Personal Finance

Rupee recovers on FPI return

Contributed by CRISIL Economy Research | Updated on November 11, 2018 Published on November 11, 2018


From an all-time low of 74.4/$ on October 11, the rupee recovered to 72.7/$ on November 9. On average, the rupee has so far gained 0.7 per cent in November over October, averaging 73.1/$. The comeback of foreign portfolio investors (FPIs), especially in the debt market, is supporting the rupee. The waivers on US sanctions on India’s oil imports from Iran and easing crude oil prices, coupled with the signing of the $75-billion currency swap agreement between India and Japan, have rekindled investor sentiments. FPIs have net invested a modest $0.7 billion in India this month to date.

Yields cool on lower oil prices

Yields on 10-year government securities (G-Secs) ended at 7.76 per cent on November 9, 32 basis points (bps) lower so far, over the month of October. Sentiments have improved significantly since oil prices started falling in October. Brent crude oil spot prices are currently hovering around $72.7 per barrel, 14.6 per cent lower on-month. Moreover, the Reserve Bank of India is also continuing its open-market operations (OMOs) of G-Secs for the third consecutive month. The RBI has already bought half of the ₹400-billion G-Sec purchases planned for November. The OMOs, coupled with lower government market borrowing in the second half of this fiscal, are expected to reduce oversupply of government bonds in the market.

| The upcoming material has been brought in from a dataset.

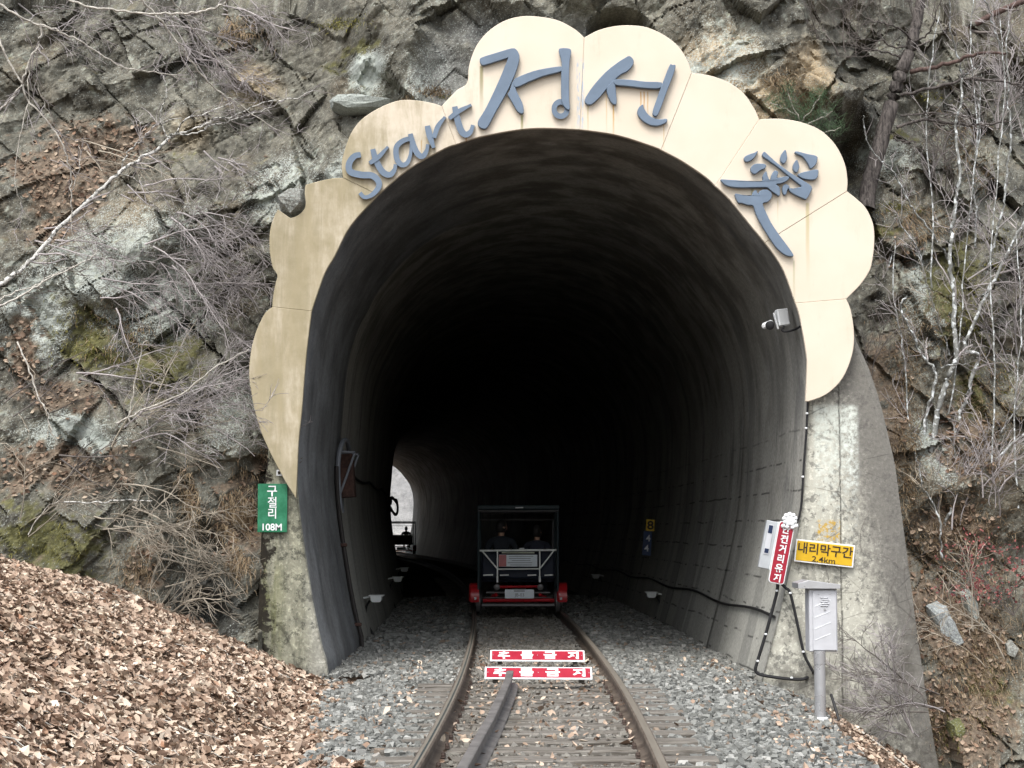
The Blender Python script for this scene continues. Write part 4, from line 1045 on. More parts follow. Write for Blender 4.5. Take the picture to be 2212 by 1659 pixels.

Growth slackens in economies

Growth moderated in most global economies in the third quarter of calendar 2018, compared with the second. In the US, real gross domestic product (GDP) growth moderated to 3.5 per cent quarter-on-quarter (seasonally adjusted, annualised) from 4.2 per cent, on weaker residential investment and net exports. The Euro Area (EA-19) seasonally adjusted GDP growth slowed to 0.2 per cent on-quarter as against 0.4 per cent — the weakest since the second quarter of 2014 (preliminary estimate, subject to revision). China’s GDP growth also moderated to 6.5 per cent on-year in the third quarter — the slowest since the first quarter of 2009 — on faltering domestic demand. Manufacturing activity also slowed.

Central banks hold policy rates

The US Federal Reserve maintained the federal funds rate during its meeting on November 8. Earlier in September, the Fed had unanimously raised rates by 25 bps to 2-2.25 per cent, marking the third rate hike of 2018.The Bank of England also left its benchmark policy rate unchanged at 0.75 per cent in November. In October, the European Central Bank (ECB) maintained its main refinancing rate at 0 per cent. The ECB also confirmed that its asset purchase programme at the current pace of €15 billion per month will continue until December-end. The Bank of Japan left its policy rates unchanged at -0.1 per cent in its October meeting, and stated that it will continue with monetary easing until inflation reaches 2 per cent.